• MATERIAL FOR THIS TASK
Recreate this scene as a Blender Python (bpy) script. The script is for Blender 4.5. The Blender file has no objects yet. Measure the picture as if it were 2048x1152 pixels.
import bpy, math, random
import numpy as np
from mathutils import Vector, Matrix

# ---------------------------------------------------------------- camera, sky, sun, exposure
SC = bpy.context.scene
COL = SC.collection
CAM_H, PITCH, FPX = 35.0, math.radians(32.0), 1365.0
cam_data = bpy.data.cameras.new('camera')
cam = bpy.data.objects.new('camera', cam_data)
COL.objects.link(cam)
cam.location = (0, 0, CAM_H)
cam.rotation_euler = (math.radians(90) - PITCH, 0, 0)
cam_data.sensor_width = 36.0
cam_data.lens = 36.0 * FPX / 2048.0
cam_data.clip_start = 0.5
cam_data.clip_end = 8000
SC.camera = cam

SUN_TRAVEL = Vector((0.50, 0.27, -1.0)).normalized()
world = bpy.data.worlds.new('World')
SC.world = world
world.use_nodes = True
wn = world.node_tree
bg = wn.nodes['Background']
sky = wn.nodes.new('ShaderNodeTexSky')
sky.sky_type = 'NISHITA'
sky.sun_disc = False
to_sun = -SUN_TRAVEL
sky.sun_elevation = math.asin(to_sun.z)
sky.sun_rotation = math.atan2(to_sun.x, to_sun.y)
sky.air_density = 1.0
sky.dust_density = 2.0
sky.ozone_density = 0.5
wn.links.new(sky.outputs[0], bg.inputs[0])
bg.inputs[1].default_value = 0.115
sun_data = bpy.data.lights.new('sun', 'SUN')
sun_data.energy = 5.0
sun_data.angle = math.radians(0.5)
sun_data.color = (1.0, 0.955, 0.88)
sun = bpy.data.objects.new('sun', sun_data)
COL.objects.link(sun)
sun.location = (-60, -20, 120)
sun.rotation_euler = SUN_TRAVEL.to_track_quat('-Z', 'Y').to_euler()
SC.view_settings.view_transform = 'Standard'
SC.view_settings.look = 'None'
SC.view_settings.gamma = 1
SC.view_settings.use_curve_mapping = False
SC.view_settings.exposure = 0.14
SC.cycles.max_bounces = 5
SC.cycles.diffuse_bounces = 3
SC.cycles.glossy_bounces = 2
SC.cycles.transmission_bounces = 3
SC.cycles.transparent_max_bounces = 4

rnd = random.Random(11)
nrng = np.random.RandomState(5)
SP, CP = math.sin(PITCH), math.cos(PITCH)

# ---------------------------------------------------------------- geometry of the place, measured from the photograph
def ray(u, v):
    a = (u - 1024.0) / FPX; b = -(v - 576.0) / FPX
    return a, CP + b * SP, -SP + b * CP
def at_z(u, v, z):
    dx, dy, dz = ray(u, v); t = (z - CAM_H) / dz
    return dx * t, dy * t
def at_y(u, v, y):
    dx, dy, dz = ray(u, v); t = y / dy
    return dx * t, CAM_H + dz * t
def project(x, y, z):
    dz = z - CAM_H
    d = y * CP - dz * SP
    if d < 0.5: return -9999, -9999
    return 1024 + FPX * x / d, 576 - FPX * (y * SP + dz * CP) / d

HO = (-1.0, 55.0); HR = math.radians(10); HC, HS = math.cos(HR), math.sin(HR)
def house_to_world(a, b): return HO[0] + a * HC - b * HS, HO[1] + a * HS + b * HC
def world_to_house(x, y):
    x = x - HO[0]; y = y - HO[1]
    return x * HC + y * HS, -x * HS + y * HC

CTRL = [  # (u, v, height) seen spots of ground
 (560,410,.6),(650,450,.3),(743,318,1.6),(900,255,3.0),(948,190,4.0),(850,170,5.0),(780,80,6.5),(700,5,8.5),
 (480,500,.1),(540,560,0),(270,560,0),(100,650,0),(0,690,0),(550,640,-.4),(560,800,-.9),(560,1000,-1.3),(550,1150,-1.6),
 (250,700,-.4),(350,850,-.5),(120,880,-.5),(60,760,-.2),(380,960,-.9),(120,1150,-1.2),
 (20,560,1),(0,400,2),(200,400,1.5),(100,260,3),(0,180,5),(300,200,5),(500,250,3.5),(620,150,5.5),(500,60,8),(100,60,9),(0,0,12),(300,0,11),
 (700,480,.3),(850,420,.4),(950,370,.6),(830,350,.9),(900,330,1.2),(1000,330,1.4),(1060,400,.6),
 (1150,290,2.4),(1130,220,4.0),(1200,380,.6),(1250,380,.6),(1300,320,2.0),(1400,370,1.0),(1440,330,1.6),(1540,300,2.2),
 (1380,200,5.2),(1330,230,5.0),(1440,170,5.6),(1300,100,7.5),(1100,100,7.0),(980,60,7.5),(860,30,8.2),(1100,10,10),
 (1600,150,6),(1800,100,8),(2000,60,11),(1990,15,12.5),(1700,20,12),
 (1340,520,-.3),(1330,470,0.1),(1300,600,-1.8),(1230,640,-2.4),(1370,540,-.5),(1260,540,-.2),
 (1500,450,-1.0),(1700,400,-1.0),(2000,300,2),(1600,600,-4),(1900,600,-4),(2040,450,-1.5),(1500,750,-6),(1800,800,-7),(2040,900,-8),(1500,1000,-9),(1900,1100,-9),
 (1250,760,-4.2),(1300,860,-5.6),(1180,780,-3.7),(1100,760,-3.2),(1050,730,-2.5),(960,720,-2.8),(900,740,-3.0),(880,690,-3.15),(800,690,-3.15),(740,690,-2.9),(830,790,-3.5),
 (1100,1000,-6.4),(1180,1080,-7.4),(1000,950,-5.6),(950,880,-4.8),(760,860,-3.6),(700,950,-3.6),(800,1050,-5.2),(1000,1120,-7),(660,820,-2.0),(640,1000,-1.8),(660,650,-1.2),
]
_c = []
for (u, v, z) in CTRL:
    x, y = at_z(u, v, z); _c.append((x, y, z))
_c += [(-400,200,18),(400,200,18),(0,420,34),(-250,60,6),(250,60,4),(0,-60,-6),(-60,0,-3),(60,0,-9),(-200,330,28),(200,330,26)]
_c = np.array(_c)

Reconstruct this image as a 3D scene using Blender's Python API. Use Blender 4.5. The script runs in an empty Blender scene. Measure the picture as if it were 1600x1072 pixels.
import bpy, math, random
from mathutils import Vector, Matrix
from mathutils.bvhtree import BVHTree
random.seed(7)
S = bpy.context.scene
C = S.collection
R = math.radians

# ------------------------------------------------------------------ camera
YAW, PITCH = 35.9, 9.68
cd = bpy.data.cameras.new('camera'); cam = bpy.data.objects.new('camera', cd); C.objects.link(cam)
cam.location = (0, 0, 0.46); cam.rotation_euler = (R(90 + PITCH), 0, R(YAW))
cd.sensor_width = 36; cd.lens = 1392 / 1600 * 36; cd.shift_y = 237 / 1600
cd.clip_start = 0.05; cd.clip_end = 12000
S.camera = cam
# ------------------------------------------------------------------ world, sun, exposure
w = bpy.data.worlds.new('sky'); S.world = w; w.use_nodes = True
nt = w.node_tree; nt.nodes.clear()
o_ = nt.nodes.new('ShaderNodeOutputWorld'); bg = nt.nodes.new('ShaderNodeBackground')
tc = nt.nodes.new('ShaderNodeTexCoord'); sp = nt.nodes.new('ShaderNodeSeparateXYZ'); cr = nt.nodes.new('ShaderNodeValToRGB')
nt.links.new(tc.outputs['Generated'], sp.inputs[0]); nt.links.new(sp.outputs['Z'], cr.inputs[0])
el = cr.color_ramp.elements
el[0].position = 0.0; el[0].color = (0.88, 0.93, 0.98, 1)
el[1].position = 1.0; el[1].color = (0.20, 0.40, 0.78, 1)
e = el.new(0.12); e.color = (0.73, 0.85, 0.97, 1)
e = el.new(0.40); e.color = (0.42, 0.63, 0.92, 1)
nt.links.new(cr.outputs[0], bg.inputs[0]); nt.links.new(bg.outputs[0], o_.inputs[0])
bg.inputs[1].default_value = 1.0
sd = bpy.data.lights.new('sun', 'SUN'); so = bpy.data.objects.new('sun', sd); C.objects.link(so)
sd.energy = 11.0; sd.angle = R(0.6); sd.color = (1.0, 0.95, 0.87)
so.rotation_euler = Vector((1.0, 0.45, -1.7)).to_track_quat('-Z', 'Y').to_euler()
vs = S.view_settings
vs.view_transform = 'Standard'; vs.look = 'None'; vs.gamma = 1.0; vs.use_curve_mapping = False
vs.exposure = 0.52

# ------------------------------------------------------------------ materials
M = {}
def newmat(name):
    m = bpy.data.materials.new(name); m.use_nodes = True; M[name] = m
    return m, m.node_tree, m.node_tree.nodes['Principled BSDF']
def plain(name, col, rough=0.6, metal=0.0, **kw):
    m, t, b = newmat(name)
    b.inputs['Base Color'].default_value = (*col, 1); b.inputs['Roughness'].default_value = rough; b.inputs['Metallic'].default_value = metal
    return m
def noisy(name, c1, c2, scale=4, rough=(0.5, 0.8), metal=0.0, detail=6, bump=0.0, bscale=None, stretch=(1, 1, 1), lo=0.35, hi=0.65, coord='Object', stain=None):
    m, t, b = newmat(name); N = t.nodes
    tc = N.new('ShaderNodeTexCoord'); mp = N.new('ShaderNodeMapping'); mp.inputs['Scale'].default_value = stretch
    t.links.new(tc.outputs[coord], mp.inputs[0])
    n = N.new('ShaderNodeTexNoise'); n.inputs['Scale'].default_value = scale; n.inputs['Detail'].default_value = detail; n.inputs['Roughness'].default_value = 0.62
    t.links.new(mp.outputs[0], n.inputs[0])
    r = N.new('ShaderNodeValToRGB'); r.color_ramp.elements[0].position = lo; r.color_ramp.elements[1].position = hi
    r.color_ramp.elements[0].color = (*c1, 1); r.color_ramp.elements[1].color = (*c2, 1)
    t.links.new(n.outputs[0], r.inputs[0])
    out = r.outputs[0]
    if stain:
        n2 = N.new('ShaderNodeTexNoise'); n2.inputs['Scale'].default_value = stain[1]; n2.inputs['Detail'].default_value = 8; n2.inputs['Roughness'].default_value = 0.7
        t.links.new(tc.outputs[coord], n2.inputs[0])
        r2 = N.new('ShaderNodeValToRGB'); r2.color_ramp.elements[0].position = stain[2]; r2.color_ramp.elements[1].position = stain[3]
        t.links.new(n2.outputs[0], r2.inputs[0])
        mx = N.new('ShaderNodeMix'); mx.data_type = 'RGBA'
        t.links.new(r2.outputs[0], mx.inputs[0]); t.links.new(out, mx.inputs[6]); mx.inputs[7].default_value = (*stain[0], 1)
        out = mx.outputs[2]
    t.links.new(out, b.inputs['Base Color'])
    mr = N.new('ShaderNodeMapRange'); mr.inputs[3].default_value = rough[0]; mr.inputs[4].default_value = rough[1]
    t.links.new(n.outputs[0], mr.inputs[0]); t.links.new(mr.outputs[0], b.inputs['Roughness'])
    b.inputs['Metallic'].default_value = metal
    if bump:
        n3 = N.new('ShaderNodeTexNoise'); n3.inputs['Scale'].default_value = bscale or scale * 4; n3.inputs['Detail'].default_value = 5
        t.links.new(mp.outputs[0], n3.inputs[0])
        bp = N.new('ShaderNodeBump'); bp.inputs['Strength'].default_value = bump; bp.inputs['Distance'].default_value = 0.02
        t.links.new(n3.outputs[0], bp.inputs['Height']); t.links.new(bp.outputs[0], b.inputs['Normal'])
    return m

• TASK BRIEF
Return exactly the lines from the beginning of the data above through the one containing "SC.camera = cam", please. Include both end lines and add nothing else.

• RESULT OF THE TASK
Recreate this scene as a Blender Python (bpy) script. The script is for Blender 4.5. The Blender file has no objects yet. Measure the picture as if it were 2048x1152 pixels.
import bpy, math, random
import numpy as np
from mathutils import Vector, Matrix

# ---------------------------------------------------------------- camera, sky, sun, exposure
SC = bpy.context.scene
COL = SC.collection
CAM_H, PITCH, FPX = 35.0, math.radians(32.0), 1365.0
cam_data = bpy.data.cameras.new('camera')
cam = bpy.data.objects.new('camera', cam_data)
COL.objects.link(cam)
cam.location = (0, 0, CAM_H)
cam.rotation_euler = (math.radians(90) - PITCH, 0, 0)
cam_data.sensor_width = 36.0
cam_data.lens = 36.0 * FPX / 2048.0
cam_data.clip_start = 0.5
cam_data.clip_end = 8000
SC.camera = cam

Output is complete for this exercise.